Далее, мы должны будем поставить вопрос о том, возможно ли распаде­ние той сферы нашего переживания, которую мы называем творчеством, на противоположности субъекта и объекта только в одном образе, или же мыс­лима возможность нескольких, отличных друг от друга образов такого распадения. За правомерность последнего предположения говорит то обстоя­тельство, что, возникая нашим вспоминающим сознанием, т.е. полюсом на­шего субъективированного «Я» над свершившимся в нас фактом некоего переживания, т.е. над полюсом нашего объективированного «Я», мы можем возникать над ним как в направлении художественного созерцания его, так и в направлении религиозного его истолкования или теоретического осмы­сливания. Разнообразие же этих функций возникновения, а тем самым субъ­ектов переживания, будет естественно определять и разнообразие объектов переживания, ибо в зависимости от того, какая часть или сторона пережива­ния определится как субъект, очертится и сущность той оставшейся части переживания, которая тем самым станет в положение объекта. Наконец, и это, быть может, самый сложный вопрос, вынужденные к до­пущению нескольких понятий субъекта и нескольких понятий объекта, а тем самым и к допущению нескольких типов противопоставления субъекта объекту, мы должны будем выдвинуть и проблему принципиальной класси­фикации этих образов оформления объекта субъектом, или, что то же самое, мы должны будем выдвинуть принципиально обоснованную классифика­цию форм творчества.

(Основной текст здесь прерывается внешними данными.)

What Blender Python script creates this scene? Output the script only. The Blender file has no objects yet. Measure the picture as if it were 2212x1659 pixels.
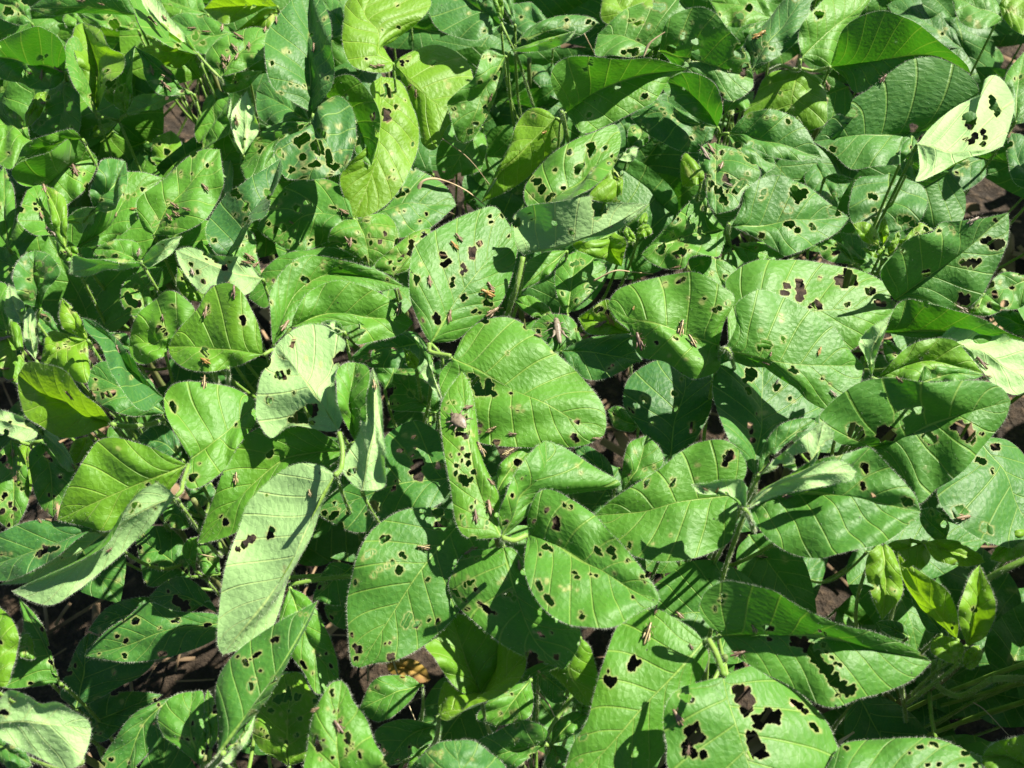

Переходя далее ко второму полюсу переживания, т.е. к тому полюсу, ко­торый я живописал образом соединения русл «Я» и мира в единое и единст­венное русло, которое не может быть названо ни руслом мира, ни руслом «Я», который я не терминологически определял, но образно знаменовал сло­вами о беспредметной паузе моего сознания, я догматически водружаю в нем областную категорию целостности, т.е. категорию положительного все­единства, как категорию, господствующую над всем тем миром понятий, которыми иррационально расцветает этот второй полюс моего переживания. Область же эту я именую областью жизни.

Предоставляя более строгую и детальную разработку этой области сле­дующей главе этой работы, мы всё же уже теперь, т.е. в результате феноме­нологического анализа, можем вполне определенно обозначить тот подле­жащий этой разработке материал, который мы мним и выдвигаем, словом жизнь.

Устанавливая в будущем понятие жизни, мы должны будем нашим на­учным мышлением очертить такое содержание сознания, к которому абсо­лютно не привносимы категории субъекта и объекта, или, говоря иначе, должны будем мыслить такое содержание сознания, мысля которое, мы должны будем запретить себе мыслить его чьим-либо объектом, а равно и субъектом какого-либо противостоящего ему объекта.

Далее, мысля именуемое жизнью содержание, мы должны будем мыс­лить его абсолютно нерасчленённым и нераздробленным, ибо каждое рас­членение обдумываемого содержания является лишь результатом посте­пенного и не сразу всестороннего овладения им, является результатом уста­новления на него нескольких методологически различных и в этом различии автономных точек зрения.

Наконец, и это самое важное, мысля жизнь, т.е. делая объектом то, что по существу и по определению никогда и никак не может быть поставлено в положение объекта, мы должны будем помнить, что, стремясь сделать жизнь предметом нашего логического узрения, мы, в прямом смысле этого слова, никогда не сможем осуществить этого желания нашего. И не сможем потому, что уже одно введение жизни в поле зрения логического субъекта есть полное уничтожение её в её конкретной сущности, есть безнадежная подмена её тем логическим жестом нашим, которым, постоянно стараясь схватить жизнь, мы только снова и снова спугиваем её.

Выяснение внешних контуров противостоящих друг другу сфер жизни и творчества закончено. Жизнь и творчество определены как два полюса логи­чески индифферентного переживания или как две тенденции его. Устремля­ясь к полюсу творчества, переживание как бы стремится навстречу всем родам постижения. С этою целью оно раскалывается на многие части, из ко­торых каждая оказывается в состоянии стать в положение субъекта, пости­гающего все остальные части его как данные ему объекты. Перед нами раз­вертывается монадологическая структура сферы творчества, а тем самым и сферы культуры. Устремляясь к полюсу жизни, переживание как бы стре­мится выйти из-под власти какого бы то ни было постижения. С этою целью оно свертывается в один познавательно-нерасчленимый тёмный центр, в ко­тором гаснут все образы, отцветают все понятия и умолкают всякие звуки. Так раскрывается нам сущность мистического начала жизни.